Task.
Extract word for word the lines of the listing from its start to the line holding "carton('cardboard_box', (1.42, 0.86, ZLOW), (1.66, 1.175, ZLOW", both ends kept; pictures are not part of the copy.

** BEGIN **

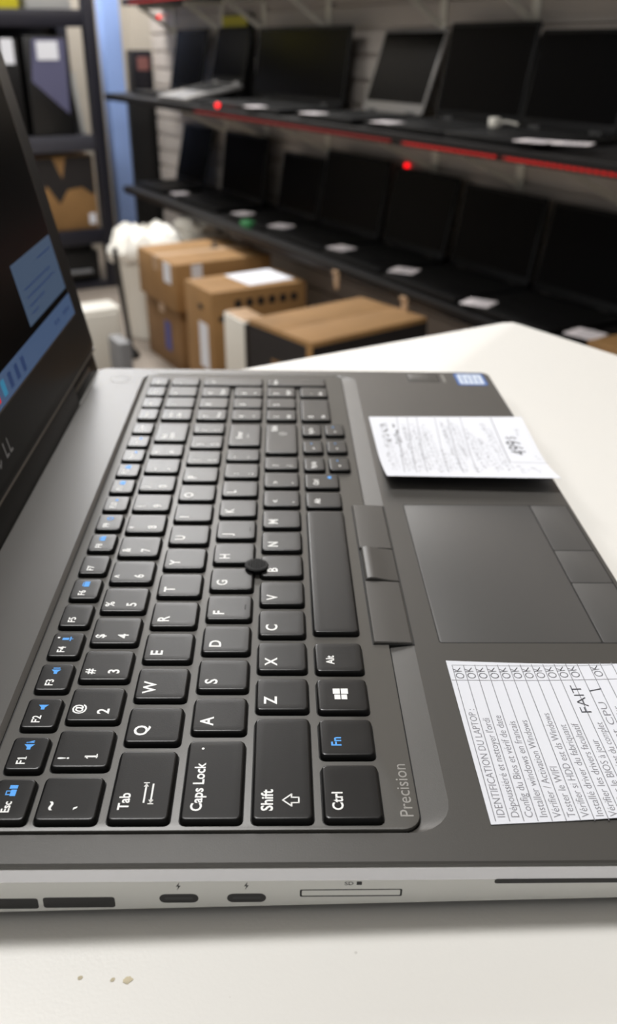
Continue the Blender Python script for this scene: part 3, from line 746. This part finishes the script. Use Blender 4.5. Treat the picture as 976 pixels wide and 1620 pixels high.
# kraft carton at the near end of the lower shelf
def carton(name, lo, hi, mats, label, cat='cardboard box', seam='x', tape=True, extra=None, rot=0.0):
    cx, cy = (lo[0] + hi[0]) / 2, (lo[1] + hi[1]) / 2
    t = thing(name, (cx, cy, lo[2]), label, cat, None, (0, 0, rot)); dx, dy, h = hi[0] - lo[0], hi[1] - lo[1], hi[2] - lo[2]
    mb = MB(); mb.prism(-dx / 2, dx / 2, -dy / 2, dy / 2, 0, h - .003, .004, .002, 0); mb.build('carton_body', mats[0], t)
    for s in (-1, 1):
        mb = MB()
        if seam == 'x': mb.prism(-dx / 2 + .001, dx / 2 - .001, min(s * .0015, s * (dy / 2 - .001)), max(s * .0015, s * (dy / 2 - .001)), h - .003, h, .002, .0008)
        else: mb.prism(min(s * .0015, s * (dx / 2 - .001)), max(s * .0015, s * (dx / 2 - .001)), -dy / 2 + .001, dy / 2 - .001, h - .003, h, .002, .0008)
        mb.build('top_flap', mats[1] if len(mats) > 1 else mats[0], t)
    if tape:
        mb = MB()
        if seam == 'x': mb.box(-dx / 2 - .0006, dx / 2 + .0006, -.024, .024, h - .05, h + .0006)
        else: mb.box(-.024, .024, -dy / 2 - .0006, dy / 2 + .0006, h - .05, h + .0006)
        mb.build('packing_tape', M_TAPE, t, smooth=0)
    if extra: extra(t, dx, dy, h)
    return t
carton('cardboard_box', (1.42, 0.86, ZLOW), (1.66, 1.175, ZLOW + .022), [M_CARD], 'flat tan cardboard box on the lower shelf at the right picture edge')

# ------------------------------------------------------------------ boxes, bin and cases on the floor
def decal(t, name, x0, x1, y0, y1, face, mm, d=.0012):
    mb = MB()
    if face == '-x': mb.box(-d, .001, x0, x1, y0, y1)
    elif face == '-y': mb.box(x0, x1, -d, .001, y0, y1)
    else: mb.box(x0, x1, y0, y1, -.001, d)
    return mb.build(name, mm, t, smooth=0)
def exA(t, dx, dy, h):
    o = decal(t, 'shipping_label', -.02, .05, .09, .16, '-x', M_PAPER); o.location.x = -dx / 2; o.location.y = -dy / 2 + .06
    o = decal(t, 'shipping_label', -.115, -.075, .10, .16, '-y', M_PAPER); o.location.y = -dy / 2; o.location.x = -.01
    mb = MB(); mb.prism(-.02, .02, -.012, .012, .0, .002, .01, 0); mb.tube([(0, -.02, .002), (.0, 0, .02), (.0, .02, .002)], .004)
    o = mb.build('carry_handle', M_BLK, t); o.location = (.06, .03, h)
carton('cardboard_box', (1.13, 2.85, FL), (1.46, 3.20, -.655), [M_CARDD], 'lower brown cardboard box of the rear stack, with blue print', extra=lambda t, dx, dy, h: setattr(decal(t, 'blue_print', -.06, .0, .06, .17, '-x', M_BLUEP), 'location', (-dx / 2, -.02, 0)))
carton('cardboard_box', (1.105, 2.80, -.655), (1.48, 3.18, -.49), [M_CARD], 'upper brown cardboard box of the rear stack, with taped pinkish top', extra=exA)
def exB(t, dx, dy, h):
    for x, f in ((-.115, '-y'),):
        mb = MB(); mb.prism(-.018, .018, -.009, .009, 0, .002, .009, 0, 0, fn=lambda a, b_, c: (a, -c, b_)); o = mb.build('hand_hole', M_GAP, t); o.location = (-.13, -dy / 2, h - .085)
    mb = MB(); mb.prism(-.018, .018, -.009, .009, 0, .002, .009, 0, 0, fn=lambda a, b_, c: (-c, a, b_)); o = mb.build('hand_hole', M_GAP, t); o.location = (-dx / 2, -.02, h - .06)
    o = decal(t, 'shipping_label', -.07, .0, .14, .29, '-x', M_PAPER); o.location = (-dx / 2, 0, 0)
    mb = MB()
    for i in range(6): mb.box(-.09 + i * .04, -.066 + i * .04, -.0012, .001, h - .055, h - .03)
    o = mb.build('dark_print', M_BLKC, t, smooth=0); o.location = (0, -dy / 2, 0)
carton('cardboard_box', (1.072, 2.41, FL), (1.41, 2.63, -.50), [M_CARD], 'middle brown cardboard box with white sheet on top, behind the black printed carton', extra=exB, tape=False)
mb = MB(); mb.prism(-.085, .085, -.085, .085, 0, .002, .002, 0); tag(mb.build('paper_sheet', M_PAPER, None, loc=(1.30, 2.535, -.4994), rot=(0, 0, R(4))), 'white paper sheet lying on the middle cardboard box', 'paper')
def exC(t, dx, dy, h):
    for f in (0, 1):
        pass
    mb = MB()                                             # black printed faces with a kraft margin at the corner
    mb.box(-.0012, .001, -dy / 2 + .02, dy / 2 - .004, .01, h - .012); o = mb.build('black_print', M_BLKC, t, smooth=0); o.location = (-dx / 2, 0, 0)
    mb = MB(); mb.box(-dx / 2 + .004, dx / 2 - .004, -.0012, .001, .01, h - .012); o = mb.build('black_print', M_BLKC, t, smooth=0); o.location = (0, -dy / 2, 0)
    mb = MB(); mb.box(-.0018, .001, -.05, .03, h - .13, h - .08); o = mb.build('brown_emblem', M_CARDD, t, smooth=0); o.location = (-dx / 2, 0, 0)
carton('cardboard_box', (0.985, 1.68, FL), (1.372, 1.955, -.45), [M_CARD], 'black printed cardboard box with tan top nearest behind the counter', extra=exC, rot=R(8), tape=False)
# white fronted slim computer case standing between the boxes
t = thing('computer_case', (1.095, 2.205, FL), 'slim white sided computer case with black front between the cardboard boxes', 'computer')
mb = MB(); mb.prism(-.035, .045, -.05, .09, 0, .372, .006, .003); mb.build('case_body', M_WPLA, t)
mb = MB(); mb.prism(-.033, .043, -.060, -.049, .002, .37, .008, .004); mb.build('front_panel', M_BLK, t)
mb = MB(); mb.prism(-.03, .04, -.045, .085, .371, .376, .004, .001); mb.build('top_panel', M_TAPE, t)
# bin with a crumpled white bag
t = thing('waste_bin', (1.225, 3.42, FL), 'white plastic waste bin with crumpled white bag behind the brown boxes', 'bin')
mb = MB(); mb.lathe([(.10, 0), (.105, .004), (.125, .33), (.138, .345), (.14, .36), (.132, .365), (.12, .345), (.09, .02)], 0, 0, 0, 32); mb.build('bin_body', M_WPLA, t)
rnd = random.Random(5); mb = MB(); L = []
for j, (r_, z_) in enumerate(((.145, .32), (.152, .35), (.148, .38), (.12, .415), (.08, .43), (.04, .425), (.006, .415))):
    L.append([((r_ + rnd.uniform(-.012, .012)) * math.cos(2 * PI * k / 28), (r_ + rnd.uniform(-.012, .012)) * math.sin(2 * PI * k / 28), z_ + rnd.uniform(-.022, .026)) for k in range(28)])
mb.loft(L, 0, False, True); mb.build('bin_bag', M_BAG, t, smooth=25)
rnd = random.Random(11); mb = MB(); L = []
for j, (r_, z_) in enumerate(((.05, 0), (.095, .002), (.10, .03), (.085, .055), (.05, .075), (.012, .08))):
    L.append([((r_ + rnd.uniform(-.015, .015)) * math.cos(2 * PI * k / 20), (r_ + rnd.uniform(-.015, .015)) * math.sin(2 * PI * k / 20), max(0, z_ + rnd.uniform(-.012, .012))) for k in range(20)])
mb.loft(L)
t2 = mb.build('plastic_bag', M_BAG, None, loc=(1.505, 3.53, -.52), smooth=25)
tag(t2, 'crumpled white plastic bag behind the top of the rear brown box', 'bag')
small_box('storage_box', (1.51, 3.53, FL), (.20, .22, .38), M_WPLA, 'white box under the crumpled plastic bag behind the brown stack', 'box', .004)
# strip of shade beside the bin, modelled as a thin black upright
t = thing('shade_strip', (1.035, 3.14, FL), 'dark strip of shade left of the white bin, built as a thin upright', 'stand')
mb = MB(); mb.tube([(0, 0, .01), (-.03, 0, .42)], .010, n=10); mb.build('shade_bar', M_BLK, t)
mb = MB(); mb.lathe([(.03, 0), (.032, .01), (.02, .03), (.01, .04)], 0, 0); mb.build('shade_foot', M_BLK, t)
# white drawer cabinet behind the laptop lid
t = thing('drawer_cabinet', (0.60, 2.44, FL), 'low white cabinet behind the laptop lid, on the floor', 'cabinet')
mb = MB(); mb.prism(-.15, .15, -.13, -.03, 0, .424, .012, .008); mb.build('cabinet_body', M_WPLA, t)
for i in range(2):
    mb = MB(); mb.prism(-.14, .14, -.136, -.129, .02 + i * .20, .21 + i * .20, .006, .002); d = mb.build('drawer', M_WPLA, t)
    mb = MB(); mb.prism(-.03, .03, -.142, -.135, .165 + i * .20, .18 + i * .20, .004, .002); mb.build('drawer_handle', M_GREY, d)
small_box('storage_box', (0.702, 2.20, FL), (.035, .10, .365), M_GREY, 'narrow grey upright box in front of the low white cabinet', 'box', .003)

# ------------------------------------------------------------------ storage rack at the far wall
t = thing('storage_rack', (0.85, 4.56, FL), 'dark metal storage rack at the far wall behind the screen', 'rack')
RX0, RX1, RY0, RY1 = -.45, .53, -.26, .26
for x in (RX0, RX1 - .055):
    for y in (RY0, RY1 - .05):
        mb = MB(); mb.prism(x, x + .055, y, y + .05, 0, 1.9, .004, .002); mb.build('upright', M_RACK, t)
for z_ in (.03, .285, .71, 1.225):
    mb = MB(); mb.prism(RX0 + .056, RX1 - .056, RY0 + .004, RY0 + .03, z_ - .07 if z_ > .1 else z_ - .028, z_, .003, .002)
    mb.prism(RX0 + .056, RX1 - .056, RY1 - .03, RY1 - .004, z_ - .055 if z_ > .1 else z_ - .028, z_, .003, .002)
    mb.prism(RX0 + .056, RX1 - .056, RY0 + .03, RY1 - .03, z_ - .016, z_ - .002, .003, .001)
    mb.build('rack_shelf', M_RACKG if z_ == .71 else M_RACK, t)
mb = MB(); mb.prism(RX0 + .01, RX1 - .01, RY1 + .001, RY1 + .006, .05, 1.85, .003, .001); mb.build('back_sheet', M_BLK, t)
RZ = {k: FL + k for k in (.03, .285, .71, 1.225)}
def tower(x, y, w, d, h, label, panel=None, papers=()):
    t = thing('computer_tower', (x, y, RZ[.71]), label, 'computer', 'computer towers on the rack')
    mb = MB(); mb.prism(-w / 2, w / 2, -d / 2 + .01, d / 2, 0, h, .006, .003); mb.build('case_body', M_BLK, t)
    mb = MB(); mb.prism(-w / 2, w / 2, -d / 2, -d / 2 + .012, .004, h - .004, .006, .003); mb.build('front_panel', M_BLK, t)
    if panel:
        mb = MB(); mb.poly(panel, -.003, .0, fn=lambda a, b_, c: (a, -d / 2 + c, b_)); o = mb.build('accent_panel', M_PCB, t, smooth=0)
    for (a, b_, c, e) in papers:
        mb = MB(); mb.box(a, b_, -d / 2 - .006, -d / 2 - .003, c, e); mb.build('paper_label', M_PAPER, t, smooth=0)
tower(0.93, 4.52, .19, .40, .40, 'black computer tower with white paper on its front, left one on the rack', None, ((.02, .075, .30, .40),))
tower(1.150, 4.52, .20, .40, .41, 'black computer tower with slanted blue grey front panel on the rack', [(-.06, .40), (.085, .40), (.075, .09), (-.08, .23)], ((-.045, .05, .315, .39),))
mb = MB(); mb.prism(-.012, .012, -.12, .12, 0, .26, .004, .002); mb.prism(-.014, .014, -.12, .12, .255, .262, .004, .001)
tag(mb.build('grey_panel', M_LGREY, None, loc=(1.298, 4.50, RZ[.71]), rot=(0, R(-6), 0)), 'thin light grey panel leaning beside the right rack upright', 'panel')
def exR(t, dx, dy, h):
    pts = [(-dx / 2 + .005, h - .004), (-dx / 2 + .005, h * .56), (-dx * .32, h * .48), (-dx * .22, h * .62), (-dx * .05, h * .36), (dx * .08, h * .55), (dx * .30, h * .58), (dx * .45, h * .46), (dx / 2 - .005, h * .5), (dx / 2 - .005, h - .004), (dx * .1, h - .004), (dx * .02, h * .7), (-dx * .1, h - .004)]
    mb = MB(); mb.poly(pts, -.0012, .001, fn=lambda a, b_, c: (a, c, b_)); o = mb.build('dark_print', M_BLKC, t, smooth=0); o.location.y = -dy / 2
    o = decal(t, 'shipping_label', dx * .36, dx * .46, .02, .07, '-y', M_PAPER); o.location.y = -dy / 2
carton('cardboard_box', (0.99, 4.34, RZ[.285]), (1.315, 4.72, RZ[.285] + .335), [M_CARD], 'brown cardboard box with dark jagged print on the rack', extra=exR)
carton('cardboard_box', (0.62, 4.34, RZ[.285]), (0.97, 4.72, RZ[.285] + .30), [M_CARDD], 'plain brown cardboard box on the rack behind the laptop screen')
t = thing('printer', (1.13, 4.50, RZ[.03]), 'black printer on the bottom level of the rack', 'printer')
mb = MB(); mb.prism(-.17, .17, -.16, .18, 0, .15, .02, .01); mb.build('printer_body', M_BLK, t)
mb = MB(); mb.prism(-.15, .15, -.14, .16, .15, .175, .02, .008); mb.build('scanner_lid', M_BLK, t)
mb = MB(); mb.prism(-.10, .12, -.20, -.15, .05, .062, .006, .003); mb.build('output_tray', M_GREY, t)
small_box('product_box', (0.93, 4.50, RZ[1.225]), (.26, .3, .16), M_YEL, 'yellow box on the top level of the rack', 'box', .003)
small_box('product_box', (1.19, 4.50, RZ[1.225]), (.20, .3, .13), M_LGREY, 'light grey box on the top level of the rack', 'box', .003)
# blue-lit column and things at the far end of the wall
mb = MB(); mb.prism(-.045, .045, -.045, .045, 0, CE - FL, .006, .003); mb.box(-.05, .05, -.05, .05, 0, .08)
o = mb.build('trim_2', M_COLM, None, loc=(1.545, 4.62, FL)); struct(o)
t = thing('product_box', (1.69, 4.70, ZUP - .0), 'dark product box with pinkish picture at the far end of the upper shelf', 'box')
t.location = (1.70, 4.66, -.03)
mb = MB(); mb.prism(-.05, .05, -.05, .05, 0, .19, .004, .002); mb.build('box_body', M_RACK, t)
mb = MB(); mb.box(-.03, .03, -.0515, -.049, .10, .16); mb.build('picture_print', M_PINK, t, smooth=0)
small_box('side_cabinet', (1.70, 4.72, FL), (.16, .22, FL * -1 - .03), M_BLK, 'tall black cabinet at the far end beside the blue-lit column', 'cabinet', .004)
# black boxed monitor with yellow band on the upper shelf
t = thing('product_box', (1.712, 3.535, ZUP), 'black product box with yellow band behind the silver laptop on the upper shelf', 'box')
mb = MB(); mb.prism(-.004, .024, -.12, .12, 0, .305, .003, .0015); mb.build('box_body', M_BLK, t)
mb = MB(); mb.box(-.0055, -.003, -.115, .115, .262, .30); mb.build('yellow_band', M_YEL, t, smooth=0)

** END **

Result of the task.
Continue the Blender Python script for this scene: part 3, from line 746. This part finishes the script. Use Blender 4.5. Treat the picture as 976 pixels wide and 1620 pixels high.
# kraft carton at the near end of the lower shelf
def carton(name, lo, hi, mats, label, cat='cardboard box', seam='x', tape=True, extra=None, rot=0.0):
    cx, cy = (lo[0] + hi[0]) / 2, (lo[1] + hi[1]) / 2
    t = thing(name, (cx, cy, lo[2]), label, cat, None, (0, 0, rot)); dx, dy, h = hi[0] - lo[0], hi[1] - lo[1], hi[2] - lo[2]
    mb = MB(); mb.prism(-dx / 2, dx / 2, -dy / 2, dy / 2, 0, h - .003, .004, .002, 0); mb.build('carton_body', mats[0], t)
    for s in (-1, 1):
        mb = MB()
        if seam == 'x': mb.prism(-dx / 2 + .001, dx / 2 - .001, min(s * .0015, s * (dy / 2 - .001)), max(s * .0015, s * (dy / 2 - .001)), h - .003, h, .002, .0008)
        else: mb.prism(min(s * .0015, s * (dx / 2 - .001)), max(s * .0015, s * (dx / 2 - .001)), -dy / 2 + .001, dy / 2 - .001, h - .003, h, .002, .0008)
        mb.build('top_flap', mats[1] if len(mats) > 1 else mats[0], t)
    if tape:
        mb = MB()
        if seam == 'x': mb.box(-dx / 2 - .0006, dx / 2 + .0006, -.024, .024, h - .05, h + .0006)
        else: mb.box(-.024, .024, -dy / 2 - .0006, dy / 2 + .0006, h - .05, h + .0006)
        mb.build('packing_tape', M_TAPE, t, smooth=0)
    if extra: extra(t, dx, dy, h)
    return t
carton('cardboard_box', (1.42, 0.86, ZLOW), (1.66, 1.175, ZLOW + .022), [M_CARD], 'flat tan cardboard box on the lower shelf at the right picture edge')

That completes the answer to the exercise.